Ground-breaking Australian Design

Henry Steiner's Stunning Silver Tree

Designed by renowned colonial silversmith Henry Steiner (1835-1914), The Silver Tree epergne stands at more than half a metre high, features twenty figures on its base and has an illustrious history. It got tongues wagging at the Melbourne International Exhibition of 1880–81 and cemented Steiner’s place in Australian design history.

Possibly lured by the gold rushes of the 1850s, German-born Henry Steiner is thought to have arrived in Australia in 1858 on the Ohio. He established a silversmithing business in Rundle Street in Adelaide, and his work was soon in demand among the affluent citizens and civic leaders of the city. His other notable work from that time includes Adelaide’s Mayoral chain and mace, racing trophies and ornate epergnes.

Epergnes are elaborate, raised centrepieces that hold serving bowls and were a favourite feature on the dining tables of wealthy Europeans in the 1800s. Their designs often reference nature and in addition to providing extra space on the table, they were a conversation starter and a way of showing guests that you had money to spend on ornaments.

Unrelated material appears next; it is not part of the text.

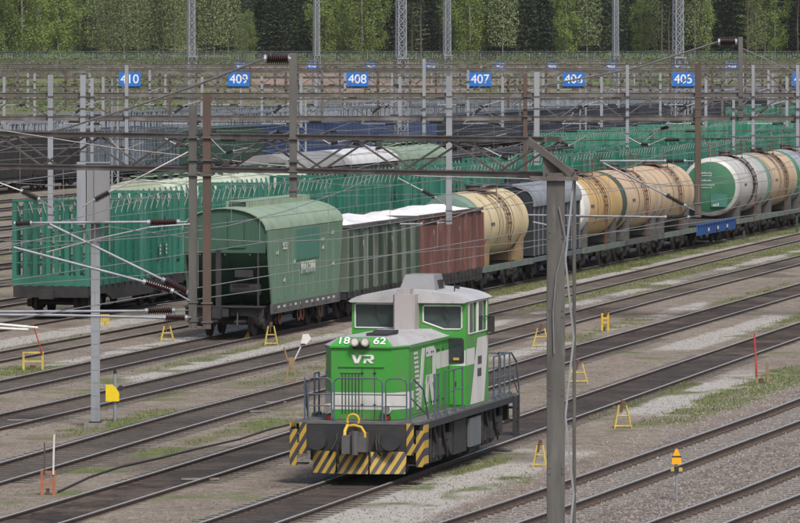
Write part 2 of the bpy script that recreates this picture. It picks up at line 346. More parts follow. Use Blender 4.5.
wild=np.clip((fbm(GX,GD,4,55)-.60)*5,0,1)*.55*(GD<500)*(1-ball); green=np.maximum(green,wild)
for k in T:
    d=np.abs(VV-vtrack(k)); amt={'g':.12,'h':.12,'e':.85,'f':.9,'d':.62,'c':.55,'b':.55,'a':.55,'z':.6}[k]
    inside=sm((1.15-d)/.45); green*=1-inside*.85; pale*=1-sm((1.5-d)/.4)
    dark=np.maximum(dark,inside*amt*(.45+1.0*fbm(GX,GD,9,hash(k)%97+5)))
VEXT=[-65.8,-71.5,-77,-82.5,-88,-93.5,-99,-104.5,-110,-117,-122.5,-128]
for vv in VEXT: dark=np.maximum(dark,sm((1.3-np.abs(VV-vv))/.4)*.75*(GD<960))
dark=np.maximum(dark,.5*np.clip((fbm(GX,GD,7,21)-.56)*6,0,1)*(GD<400)*(1-ball))
brown=sm((GD-700)/200)*.0
hill=sm((GD-905)/30)
ex=np.clip((fbm(GX,GD,34,41)-.44)*6,0,1)*sm((GX+34)/9)*sm((52-GX)/18)   # bare earth on the bank
ex=np.maximum(ex,.9*sm((GX+30)/6)*sm((30-GX)/8)*np.clip((fbm(GX,GD,14,44)-.35)*5,0,1)*(GD>905)*(GD<1060))
green=np.maximum(green*(1-hill),hill*(1-ex)*.85); pale=np.maximum(pale*(1-hill),hill*ex*.25); dark*=1-hill
for nm,arr in (('pale',pale),('green',green),('dark',dark),('ball',ball),('earth',ex*hill)):
    at=me.attributes.new(nm,'FLOAT','POINT'); at.data.foreach_set('value',arr.ravel().astype(np.float32))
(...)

European epergnes usually featured stags, hunting dogs and mythological creatures. Steiner however, had other ideas for The Silver Tree and created a uniquely Australian epergne, incorporating Aboriginal people, kangaroos, emus, sheep and boundary riders into his designs. These features were an unusual choice for their time, and in 1880 when The Silver Tree went on display at the Melbourne International Exhibition, its local motifs were a talking point among the colonial settlers, who usually looked to Europe for their design cues.

Steiner’s displays at the Paris Exhibition Universalle in 1878 and The Melbourne International Exhibition in 1880 ensured that his name was never far from the lips of Adelaide’s moneyed elite. Charles Rasp, who discovered silver at Broken Hill in 1883, commissioned two centrepieces similar in style to The Silver Tree for his home Willyama at Medindie in Adelaide in 1886.